• What is needed
Copy exactly, please, the lines of the data from its start through the line containing "rnd = random.Random(7)".

* start Stored data *

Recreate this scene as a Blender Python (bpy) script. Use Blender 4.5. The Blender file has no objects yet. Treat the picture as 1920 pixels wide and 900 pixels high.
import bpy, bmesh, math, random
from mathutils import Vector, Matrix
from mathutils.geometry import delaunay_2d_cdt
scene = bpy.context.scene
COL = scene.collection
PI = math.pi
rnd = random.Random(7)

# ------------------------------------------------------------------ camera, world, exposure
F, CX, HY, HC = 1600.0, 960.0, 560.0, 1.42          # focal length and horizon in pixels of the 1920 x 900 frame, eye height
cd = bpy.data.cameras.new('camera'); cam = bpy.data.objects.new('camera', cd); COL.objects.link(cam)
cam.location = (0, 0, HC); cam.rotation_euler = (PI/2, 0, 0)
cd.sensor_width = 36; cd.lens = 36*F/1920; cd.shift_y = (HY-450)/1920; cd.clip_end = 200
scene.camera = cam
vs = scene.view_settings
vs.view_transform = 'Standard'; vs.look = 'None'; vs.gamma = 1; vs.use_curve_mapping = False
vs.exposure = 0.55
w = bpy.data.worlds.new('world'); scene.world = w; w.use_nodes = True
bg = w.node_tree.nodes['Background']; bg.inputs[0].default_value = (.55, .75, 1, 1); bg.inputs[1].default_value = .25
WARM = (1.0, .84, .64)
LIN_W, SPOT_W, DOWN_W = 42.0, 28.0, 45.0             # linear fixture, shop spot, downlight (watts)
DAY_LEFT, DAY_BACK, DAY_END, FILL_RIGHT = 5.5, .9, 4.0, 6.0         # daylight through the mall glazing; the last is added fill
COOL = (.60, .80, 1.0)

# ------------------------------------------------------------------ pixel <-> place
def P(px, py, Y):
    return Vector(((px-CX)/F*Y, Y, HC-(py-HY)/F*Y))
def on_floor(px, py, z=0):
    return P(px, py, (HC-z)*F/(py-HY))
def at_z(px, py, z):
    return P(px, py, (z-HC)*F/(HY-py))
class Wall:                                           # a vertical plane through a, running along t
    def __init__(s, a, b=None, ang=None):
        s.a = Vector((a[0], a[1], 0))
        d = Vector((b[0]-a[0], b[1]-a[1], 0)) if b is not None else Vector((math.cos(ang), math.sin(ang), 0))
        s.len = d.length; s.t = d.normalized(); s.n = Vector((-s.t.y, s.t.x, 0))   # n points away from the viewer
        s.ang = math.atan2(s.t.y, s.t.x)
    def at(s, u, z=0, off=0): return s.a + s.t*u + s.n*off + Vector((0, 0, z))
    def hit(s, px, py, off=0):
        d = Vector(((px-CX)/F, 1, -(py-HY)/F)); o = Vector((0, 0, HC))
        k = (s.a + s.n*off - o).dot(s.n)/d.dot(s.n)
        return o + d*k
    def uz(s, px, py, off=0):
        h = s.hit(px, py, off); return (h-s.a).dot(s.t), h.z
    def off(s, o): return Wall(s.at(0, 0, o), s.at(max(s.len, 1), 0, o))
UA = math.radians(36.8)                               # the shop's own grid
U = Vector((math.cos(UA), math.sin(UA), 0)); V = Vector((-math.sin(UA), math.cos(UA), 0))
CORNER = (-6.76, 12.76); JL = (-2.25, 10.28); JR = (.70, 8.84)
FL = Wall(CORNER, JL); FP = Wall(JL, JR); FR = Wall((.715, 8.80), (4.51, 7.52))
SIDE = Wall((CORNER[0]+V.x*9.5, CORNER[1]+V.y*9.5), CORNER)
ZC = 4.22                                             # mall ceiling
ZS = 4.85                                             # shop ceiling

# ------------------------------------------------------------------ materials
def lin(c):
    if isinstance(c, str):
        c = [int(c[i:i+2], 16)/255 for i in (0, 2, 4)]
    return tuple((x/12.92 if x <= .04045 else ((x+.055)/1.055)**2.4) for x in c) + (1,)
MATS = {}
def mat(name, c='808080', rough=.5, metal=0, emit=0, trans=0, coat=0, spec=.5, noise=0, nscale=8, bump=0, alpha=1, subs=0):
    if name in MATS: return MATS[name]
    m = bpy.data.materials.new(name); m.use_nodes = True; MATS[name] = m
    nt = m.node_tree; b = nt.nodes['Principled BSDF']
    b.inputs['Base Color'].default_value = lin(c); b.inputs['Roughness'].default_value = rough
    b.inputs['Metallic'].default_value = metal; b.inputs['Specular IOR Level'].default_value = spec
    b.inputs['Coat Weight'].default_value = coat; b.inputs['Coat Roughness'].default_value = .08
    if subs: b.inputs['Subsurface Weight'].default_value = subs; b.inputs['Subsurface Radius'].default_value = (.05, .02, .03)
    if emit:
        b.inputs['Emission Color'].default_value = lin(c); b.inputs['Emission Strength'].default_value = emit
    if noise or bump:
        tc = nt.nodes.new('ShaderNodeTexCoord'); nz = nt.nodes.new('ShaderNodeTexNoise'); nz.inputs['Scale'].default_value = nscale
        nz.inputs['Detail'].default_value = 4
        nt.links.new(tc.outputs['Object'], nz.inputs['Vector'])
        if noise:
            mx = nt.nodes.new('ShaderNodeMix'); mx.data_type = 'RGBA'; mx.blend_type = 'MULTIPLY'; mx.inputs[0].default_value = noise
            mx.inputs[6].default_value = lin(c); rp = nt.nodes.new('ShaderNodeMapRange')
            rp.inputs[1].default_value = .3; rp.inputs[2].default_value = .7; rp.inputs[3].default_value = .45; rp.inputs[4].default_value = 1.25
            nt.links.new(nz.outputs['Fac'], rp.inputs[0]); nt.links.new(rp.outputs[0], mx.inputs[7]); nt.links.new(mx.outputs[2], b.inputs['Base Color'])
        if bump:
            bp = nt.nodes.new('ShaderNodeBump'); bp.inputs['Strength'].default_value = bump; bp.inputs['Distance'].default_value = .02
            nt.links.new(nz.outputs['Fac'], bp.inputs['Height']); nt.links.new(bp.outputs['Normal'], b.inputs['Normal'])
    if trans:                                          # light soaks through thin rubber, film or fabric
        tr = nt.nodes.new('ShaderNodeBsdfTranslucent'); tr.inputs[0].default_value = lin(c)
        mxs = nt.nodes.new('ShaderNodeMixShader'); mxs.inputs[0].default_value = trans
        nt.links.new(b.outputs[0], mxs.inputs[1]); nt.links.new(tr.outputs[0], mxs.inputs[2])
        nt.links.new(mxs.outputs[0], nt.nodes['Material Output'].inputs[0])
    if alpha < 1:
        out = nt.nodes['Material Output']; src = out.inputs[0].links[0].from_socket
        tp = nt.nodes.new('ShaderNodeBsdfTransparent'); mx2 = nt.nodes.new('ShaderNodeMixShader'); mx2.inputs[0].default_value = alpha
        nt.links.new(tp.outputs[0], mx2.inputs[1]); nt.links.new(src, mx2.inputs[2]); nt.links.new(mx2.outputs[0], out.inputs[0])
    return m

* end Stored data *

• Correct result
Recreate this scene as a Blender Python (bpy) script. Use Blender 4.5. The Blender file has no objects yet. Treat the picture as 1920 pixels wide and 900 pixels high.
import bpy, bmesh, math, random
from mathutils import Vector, Matrix
from mathutils.geometry import delaunay_2d_cdt
scene = bpy.context.scene
COL = scene.collection
PI = math.pi
rnd = random.Random(7)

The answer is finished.